>> Start Material

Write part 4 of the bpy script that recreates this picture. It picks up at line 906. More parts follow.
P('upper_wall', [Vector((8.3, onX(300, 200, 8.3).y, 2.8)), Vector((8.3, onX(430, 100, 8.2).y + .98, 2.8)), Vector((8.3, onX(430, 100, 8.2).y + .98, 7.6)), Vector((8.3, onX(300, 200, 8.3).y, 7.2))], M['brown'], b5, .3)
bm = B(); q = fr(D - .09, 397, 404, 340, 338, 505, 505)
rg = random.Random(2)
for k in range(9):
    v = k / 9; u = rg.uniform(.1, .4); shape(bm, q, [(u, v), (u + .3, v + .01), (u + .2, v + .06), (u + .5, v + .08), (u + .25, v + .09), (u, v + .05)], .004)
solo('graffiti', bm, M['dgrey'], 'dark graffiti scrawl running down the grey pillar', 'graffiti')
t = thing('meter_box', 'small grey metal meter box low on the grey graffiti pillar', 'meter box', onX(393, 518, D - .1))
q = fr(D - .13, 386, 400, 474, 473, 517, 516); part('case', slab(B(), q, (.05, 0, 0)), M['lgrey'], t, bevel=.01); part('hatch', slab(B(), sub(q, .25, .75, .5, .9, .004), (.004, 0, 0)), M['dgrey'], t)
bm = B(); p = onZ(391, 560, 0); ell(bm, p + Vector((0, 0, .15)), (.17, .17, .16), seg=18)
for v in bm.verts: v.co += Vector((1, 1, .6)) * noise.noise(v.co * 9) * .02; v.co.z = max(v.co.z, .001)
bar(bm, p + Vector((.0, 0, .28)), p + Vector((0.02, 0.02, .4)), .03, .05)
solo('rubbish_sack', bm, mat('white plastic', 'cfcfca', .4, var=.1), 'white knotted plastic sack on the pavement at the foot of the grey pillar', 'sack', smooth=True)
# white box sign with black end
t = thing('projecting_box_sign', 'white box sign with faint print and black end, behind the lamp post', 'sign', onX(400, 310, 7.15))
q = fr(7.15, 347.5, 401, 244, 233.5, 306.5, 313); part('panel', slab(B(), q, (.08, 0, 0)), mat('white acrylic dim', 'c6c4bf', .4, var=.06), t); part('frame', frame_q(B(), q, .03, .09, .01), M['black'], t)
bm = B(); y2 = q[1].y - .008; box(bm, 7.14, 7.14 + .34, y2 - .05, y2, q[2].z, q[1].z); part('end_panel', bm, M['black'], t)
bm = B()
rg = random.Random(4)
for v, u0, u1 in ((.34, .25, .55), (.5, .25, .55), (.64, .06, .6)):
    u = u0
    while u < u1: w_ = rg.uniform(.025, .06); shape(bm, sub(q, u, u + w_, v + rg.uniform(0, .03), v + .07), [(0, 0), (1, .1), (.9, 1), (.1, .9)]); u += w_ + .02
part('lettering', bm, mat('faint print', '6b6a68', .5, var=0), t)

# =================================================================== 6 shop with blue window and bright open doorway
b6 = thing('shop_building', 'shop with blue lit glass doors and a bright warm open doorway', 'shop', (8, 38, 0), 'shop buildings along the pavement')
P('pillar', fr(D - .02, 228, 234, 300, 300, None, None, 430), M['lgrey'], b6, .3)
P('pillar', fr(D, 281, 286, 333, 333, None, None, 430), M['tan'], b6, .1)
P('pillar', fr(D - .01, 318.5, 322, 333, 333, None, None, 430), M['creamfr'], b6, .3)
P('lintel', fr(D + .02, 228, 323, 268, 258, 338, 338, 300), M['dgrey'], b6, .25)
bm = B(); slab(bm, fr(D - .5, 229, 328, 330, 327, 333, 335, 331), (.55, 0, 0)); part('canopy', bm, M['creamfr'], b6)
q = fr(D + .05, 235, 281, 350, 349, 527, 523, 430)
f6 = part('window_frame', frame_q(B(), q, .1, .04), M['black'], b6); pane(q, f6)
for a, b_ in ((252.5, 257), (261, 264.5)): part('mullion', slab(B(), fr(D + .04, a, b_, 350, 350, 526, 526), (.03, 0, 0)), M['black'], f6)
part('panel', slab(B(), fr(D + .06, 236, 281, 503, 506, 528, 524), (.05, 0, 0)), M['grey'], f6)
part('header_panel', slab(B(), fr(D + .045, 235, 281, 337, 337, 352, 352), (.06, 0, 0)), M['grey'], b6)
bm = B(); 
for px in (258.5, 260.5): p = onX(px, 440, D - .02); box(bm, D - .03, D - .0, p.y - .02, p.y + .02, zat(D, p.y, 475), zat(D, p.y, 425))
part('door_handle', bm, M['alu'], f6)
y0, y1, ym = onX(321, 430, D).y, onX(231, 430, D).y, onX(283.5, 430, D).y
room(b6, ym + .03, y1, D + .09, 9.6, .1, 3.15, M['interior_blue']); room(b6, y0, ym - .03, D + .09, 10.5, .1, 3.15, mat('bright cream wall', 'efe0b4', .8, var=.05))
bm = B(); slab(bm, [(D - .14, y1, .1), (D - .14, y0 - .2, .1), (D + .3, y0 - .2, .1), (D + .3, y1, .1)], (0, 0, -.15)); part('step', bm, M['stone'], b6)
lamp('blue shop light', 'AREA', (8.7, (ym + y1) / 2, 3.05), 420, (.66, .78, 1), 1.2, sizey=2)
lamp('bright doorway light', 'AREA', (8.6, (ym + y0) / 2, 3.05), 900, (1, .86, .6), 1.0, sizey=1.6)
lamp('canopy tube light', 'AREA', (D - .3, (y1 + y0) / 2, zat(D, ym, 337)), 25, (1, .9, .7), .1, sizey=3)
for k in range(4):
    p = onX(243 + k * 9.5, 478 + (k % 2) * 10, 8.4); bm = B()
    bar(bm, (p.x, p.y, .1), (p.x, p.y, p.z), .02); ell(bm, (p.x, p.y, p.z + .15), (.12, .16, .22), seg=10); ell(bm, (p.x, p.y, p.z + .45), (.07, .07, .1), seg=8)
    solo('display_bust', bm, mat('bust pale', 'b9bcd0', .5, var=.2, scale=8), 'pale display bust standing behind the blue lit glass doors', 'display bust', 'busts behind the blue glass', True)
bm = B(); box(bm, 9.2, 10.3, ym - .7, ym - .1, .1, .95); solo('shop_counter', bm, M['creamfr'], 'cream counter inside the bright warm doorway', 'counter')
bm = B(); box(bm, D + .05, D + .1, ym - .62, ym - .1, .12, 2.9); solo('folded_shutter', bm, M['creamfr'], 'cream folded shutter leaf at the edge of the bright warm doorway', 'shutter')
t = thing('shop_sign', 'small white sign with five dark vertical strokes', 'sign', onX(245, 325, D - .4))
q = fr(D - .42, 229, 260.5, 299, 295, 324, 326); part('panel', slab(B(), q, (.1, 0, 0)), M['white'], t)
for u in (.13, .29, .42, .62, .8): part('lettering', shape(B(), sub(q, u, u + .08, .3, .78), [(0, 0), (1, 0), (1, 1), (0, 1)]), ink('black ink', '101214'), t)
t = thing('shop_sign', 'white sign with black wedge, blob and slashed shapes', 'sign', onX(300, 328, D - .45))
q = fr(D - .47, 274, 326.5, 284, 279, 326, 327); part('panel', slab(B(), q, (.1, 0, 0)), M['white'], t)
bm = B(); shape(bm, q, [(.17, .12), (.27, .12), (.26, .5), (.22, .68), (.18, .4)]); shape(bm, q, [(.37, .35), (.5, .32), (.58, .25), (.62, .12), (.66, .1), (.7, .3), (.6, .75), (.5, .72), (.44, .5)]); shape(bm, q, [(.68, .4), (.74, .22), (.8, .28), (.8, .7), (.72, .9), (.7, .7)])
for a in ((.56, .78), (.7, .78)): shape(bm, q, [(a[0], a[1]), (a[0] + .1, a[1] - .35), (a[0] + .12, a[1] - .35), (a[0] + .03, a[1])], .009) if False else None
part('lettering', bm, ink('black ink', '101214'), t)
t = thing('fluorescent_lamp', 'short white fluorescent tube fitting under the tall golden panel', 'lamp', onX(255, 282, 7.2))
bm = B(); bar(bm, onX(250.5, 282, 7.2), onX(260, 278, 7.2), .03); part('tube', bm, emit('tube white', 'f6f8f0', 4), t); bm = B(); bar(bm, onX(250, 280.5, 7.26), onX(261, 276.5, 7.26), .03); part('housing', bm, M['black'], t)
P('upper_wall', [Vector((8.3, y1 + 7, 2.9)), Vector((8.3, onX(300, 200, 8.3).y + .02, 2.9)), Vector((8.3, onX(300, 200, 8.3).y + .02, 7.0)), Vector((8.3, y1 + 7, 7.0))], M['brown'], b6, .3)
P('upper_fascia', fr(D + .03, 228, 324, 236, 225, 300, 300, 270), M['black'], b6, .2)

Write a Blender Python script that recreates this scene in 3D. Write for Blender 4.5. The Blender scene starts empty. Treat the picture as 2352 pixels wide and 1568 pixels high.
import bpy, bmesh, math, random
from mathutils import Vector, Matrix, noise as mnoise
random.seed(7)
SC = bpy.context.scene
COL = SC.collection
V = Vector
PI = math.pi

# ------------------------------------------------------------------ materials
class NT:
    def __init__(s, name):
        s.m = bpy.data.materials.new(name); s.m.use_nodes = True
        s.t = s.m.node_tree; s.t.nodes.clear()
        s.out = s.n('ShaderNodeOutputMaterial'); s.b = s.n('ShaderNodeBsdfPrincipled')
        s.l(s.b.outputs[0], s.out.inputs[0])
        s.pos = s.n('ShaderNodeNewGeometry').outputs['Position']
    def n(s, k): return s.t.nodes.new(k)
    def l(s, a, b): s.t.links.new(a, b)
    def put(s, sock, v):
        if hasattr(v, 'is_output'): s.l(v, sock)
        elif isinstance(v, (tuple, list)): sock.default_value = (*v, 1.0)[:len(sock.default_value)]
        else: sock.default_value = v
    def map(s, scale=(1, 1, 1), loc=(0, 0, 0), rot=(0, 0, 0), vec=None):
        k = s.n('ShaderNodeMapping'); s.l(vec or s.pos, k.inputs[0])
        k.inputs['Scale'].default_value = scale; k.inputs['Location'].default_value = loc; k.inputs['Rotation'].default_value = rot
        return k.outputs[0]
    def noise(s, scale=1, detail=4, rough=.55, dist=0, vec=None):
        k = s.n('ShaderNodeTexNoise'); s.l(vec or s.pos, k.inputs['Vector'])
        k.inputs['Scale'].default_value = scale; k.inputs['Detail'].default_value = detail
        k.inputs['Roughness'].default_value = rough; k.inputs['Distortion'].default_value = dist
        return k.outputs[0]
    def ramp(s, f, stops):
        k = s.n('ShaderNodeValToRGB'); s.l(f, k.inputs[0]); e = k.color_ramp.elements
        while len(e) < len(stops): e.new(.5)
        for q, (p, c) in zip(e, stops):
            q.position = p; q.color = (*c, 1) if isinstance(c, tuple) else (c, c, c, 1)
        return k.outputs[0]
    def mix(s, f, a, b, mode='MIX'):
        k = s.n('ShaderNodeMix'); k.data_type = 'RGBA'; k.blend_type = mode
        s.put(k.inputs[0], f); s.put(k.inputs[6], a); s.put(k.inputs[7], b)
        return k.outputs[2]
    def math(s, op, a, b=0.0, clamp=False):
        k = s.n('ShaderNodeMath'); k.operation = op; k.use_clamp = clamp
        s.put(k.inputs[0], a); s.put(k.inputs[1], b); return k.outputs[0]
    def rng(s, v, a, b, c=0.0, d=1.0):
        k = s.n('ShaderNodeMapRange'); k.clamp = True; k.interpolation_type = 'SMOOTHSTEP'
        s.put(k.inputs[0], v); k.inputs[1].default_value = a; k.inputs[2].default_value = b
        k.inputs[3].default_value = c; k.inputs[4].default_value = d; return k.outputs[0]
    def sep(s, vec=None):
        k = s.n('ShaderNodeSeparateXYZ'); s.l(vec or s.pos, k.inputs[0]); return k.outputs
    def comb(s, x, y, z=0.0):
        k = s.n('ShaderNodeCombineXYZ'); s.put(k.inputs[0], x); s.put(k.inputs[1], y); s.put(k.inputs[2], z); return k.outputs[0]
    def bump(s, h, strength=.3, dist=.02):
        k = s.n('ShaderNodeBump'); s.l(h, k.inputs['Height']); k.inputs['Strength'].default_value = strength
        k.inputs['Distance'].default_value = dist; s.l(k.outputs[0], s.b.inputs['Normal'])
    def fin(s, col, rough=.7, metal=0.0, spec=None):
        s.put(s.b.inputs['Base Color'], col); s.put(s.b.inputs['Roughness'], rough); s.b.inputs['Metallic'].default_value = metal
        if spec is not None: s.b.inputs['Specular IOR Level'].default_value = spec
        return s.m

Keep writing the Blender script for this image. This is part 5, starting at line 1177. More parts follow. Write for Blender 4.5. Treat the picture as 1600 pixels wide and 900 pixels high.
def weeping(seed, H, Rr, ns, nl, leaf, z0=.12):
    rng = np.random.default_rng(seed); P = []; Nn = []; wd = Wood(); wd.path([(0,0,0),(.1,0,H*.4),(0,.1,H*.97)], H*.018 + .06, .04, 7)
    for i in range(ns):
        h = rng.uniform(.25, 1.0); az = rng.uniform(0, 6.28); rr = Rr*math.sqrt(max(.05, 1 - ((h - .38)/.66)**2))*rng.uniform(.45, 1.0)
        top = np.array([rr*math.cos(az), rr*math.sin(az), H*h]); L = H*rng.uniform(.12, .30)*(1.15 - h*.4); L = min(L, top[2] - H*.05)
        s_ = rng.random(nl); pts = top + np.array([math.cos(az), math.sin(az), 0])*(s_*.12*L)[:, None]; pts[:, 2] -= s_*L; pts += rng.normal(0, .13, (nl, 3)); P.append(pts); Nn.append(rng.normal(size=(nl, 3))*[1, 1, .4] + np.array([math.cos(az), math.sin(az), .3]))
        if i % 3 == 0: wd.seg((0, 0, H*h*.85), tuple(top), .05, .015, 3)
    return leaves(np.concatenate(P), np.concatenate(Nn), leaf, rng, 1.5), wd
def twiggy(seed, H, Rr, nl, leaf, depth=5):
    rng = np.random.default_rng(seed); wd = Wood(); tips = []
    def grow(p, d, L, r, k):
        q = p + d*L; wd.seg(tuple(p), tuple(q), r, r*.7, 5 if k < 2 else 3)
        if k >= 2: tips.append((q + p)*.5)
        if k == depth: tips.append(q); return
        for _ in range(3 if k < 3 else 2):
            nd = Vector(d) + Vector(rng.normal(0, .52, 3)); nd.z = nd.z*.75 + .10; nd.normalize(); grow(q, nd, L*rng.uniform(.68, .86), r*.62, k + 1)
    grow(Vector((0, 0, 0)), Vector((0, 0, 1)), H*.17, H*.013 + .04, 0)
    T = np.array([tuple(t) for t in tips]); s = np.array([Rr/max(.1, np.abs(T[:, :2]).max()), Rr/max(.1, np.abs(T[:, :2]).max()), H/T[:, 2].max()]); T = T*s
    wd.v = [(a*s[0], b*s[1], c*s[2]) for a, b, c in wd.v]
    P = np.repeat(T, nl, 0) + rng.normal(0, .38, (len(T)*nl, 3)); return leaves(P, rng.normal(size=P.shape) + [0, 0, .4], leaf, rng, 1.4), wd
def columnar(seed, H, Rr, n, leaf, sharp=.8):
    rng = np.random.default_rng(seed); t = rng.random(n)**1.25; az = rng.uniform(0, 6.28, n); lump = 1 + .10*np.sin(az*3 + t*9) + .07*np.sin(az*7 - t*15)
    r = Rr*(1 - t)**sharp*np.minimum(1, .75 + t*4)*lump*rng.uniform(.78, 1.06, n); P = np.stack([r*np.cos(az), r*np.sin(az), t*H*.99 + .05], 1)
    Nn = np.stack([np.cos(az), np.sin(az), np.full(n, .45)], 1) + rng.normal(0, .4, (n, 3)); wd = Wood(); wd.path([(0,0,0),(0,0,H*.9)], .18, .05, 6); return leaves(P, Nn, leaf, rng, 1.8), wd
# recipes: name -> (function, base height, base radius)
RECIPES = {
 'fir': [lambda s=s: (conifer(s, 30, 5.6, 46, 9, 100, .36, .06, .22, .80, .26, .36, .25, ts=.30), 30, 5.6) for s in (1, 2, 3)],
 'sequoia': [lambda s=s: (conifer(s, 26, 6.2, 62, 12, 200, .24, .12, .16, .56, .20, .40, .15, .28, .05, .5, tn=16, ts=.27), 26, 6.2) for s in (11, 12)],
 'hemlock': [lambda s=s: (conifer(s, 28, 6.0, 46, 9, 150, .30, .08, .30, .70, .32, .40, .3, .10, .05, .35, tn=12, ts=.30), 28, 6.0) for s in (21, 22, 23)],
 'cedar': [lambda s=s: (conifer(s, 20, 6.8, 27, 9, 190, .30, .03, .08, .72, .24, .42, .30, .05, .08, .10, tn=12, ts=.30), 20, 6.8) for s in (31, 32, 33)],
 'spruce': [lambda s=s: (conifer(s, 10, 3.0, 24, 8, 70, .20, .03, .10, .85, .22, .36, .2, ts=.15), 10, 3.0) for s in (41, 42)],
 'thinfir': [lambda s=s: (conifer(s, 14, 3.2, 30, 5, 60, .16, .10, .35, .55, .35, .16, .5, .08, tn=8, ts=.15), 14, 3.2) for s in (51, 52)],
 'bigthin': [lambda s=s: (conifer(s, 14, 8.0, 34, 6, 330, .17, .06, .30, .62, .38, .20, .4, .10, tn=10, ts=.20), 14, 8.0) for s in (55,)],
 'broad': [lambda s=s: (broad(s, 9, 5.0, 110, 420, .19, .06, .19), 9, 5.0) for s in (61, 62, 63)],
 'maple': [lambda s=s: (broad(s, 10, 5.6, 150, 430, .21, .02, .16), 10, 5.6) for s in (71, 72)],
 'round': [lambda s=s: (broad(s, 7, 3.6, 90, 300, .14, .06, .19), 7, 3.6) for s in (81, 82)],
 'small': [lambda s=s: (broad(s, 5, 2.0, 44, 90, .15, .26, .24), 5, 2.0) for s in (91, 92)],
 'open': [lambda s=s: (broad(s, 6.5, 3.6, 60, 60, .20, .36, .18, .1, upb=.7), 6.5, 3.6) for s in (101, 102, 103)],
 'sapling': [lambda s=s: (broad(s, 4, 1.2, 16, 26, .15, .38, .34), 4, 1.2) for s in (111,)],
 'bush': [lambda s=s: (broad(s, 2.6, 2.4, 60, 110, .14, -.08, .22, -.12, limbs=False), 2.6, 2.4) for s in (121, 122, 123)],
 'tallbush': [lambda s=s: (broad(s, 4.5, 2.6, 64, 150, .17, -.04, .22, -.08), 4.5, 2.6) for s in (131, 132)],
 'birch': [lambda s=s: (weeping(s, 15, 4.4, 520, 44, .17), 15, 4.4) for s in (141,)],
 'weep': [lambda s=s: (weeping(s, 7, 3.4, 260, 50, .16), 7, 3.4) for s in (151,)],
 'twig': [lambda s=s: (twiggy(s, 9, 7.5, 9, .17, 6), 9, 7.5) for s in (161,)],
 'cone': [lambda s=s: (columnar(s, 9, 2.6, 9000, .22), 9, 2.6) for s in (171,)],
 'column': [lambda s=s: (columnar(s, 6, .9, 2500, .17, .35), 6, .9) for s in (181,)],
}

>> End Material

● What to produce
Repeat, unchanged, every line from the one that contains "Write a Blender" to the one that contains "PI = math.pi", including both, and no other line.

● Worked solution
Write a Blender Python script that recreates this scene in 3D. Write for Blender 4.5. The Blender scene starts empty. Treat the picture as 2352 pixels wide and 1568 pixels high.
import bpy, bmesh, math, random
from mathutils import Vector, Matrix, noise as mnoise
random.seed(7)
SC = bpy.context.scene
COL = SC.collection
V = Vector
PI = math.pi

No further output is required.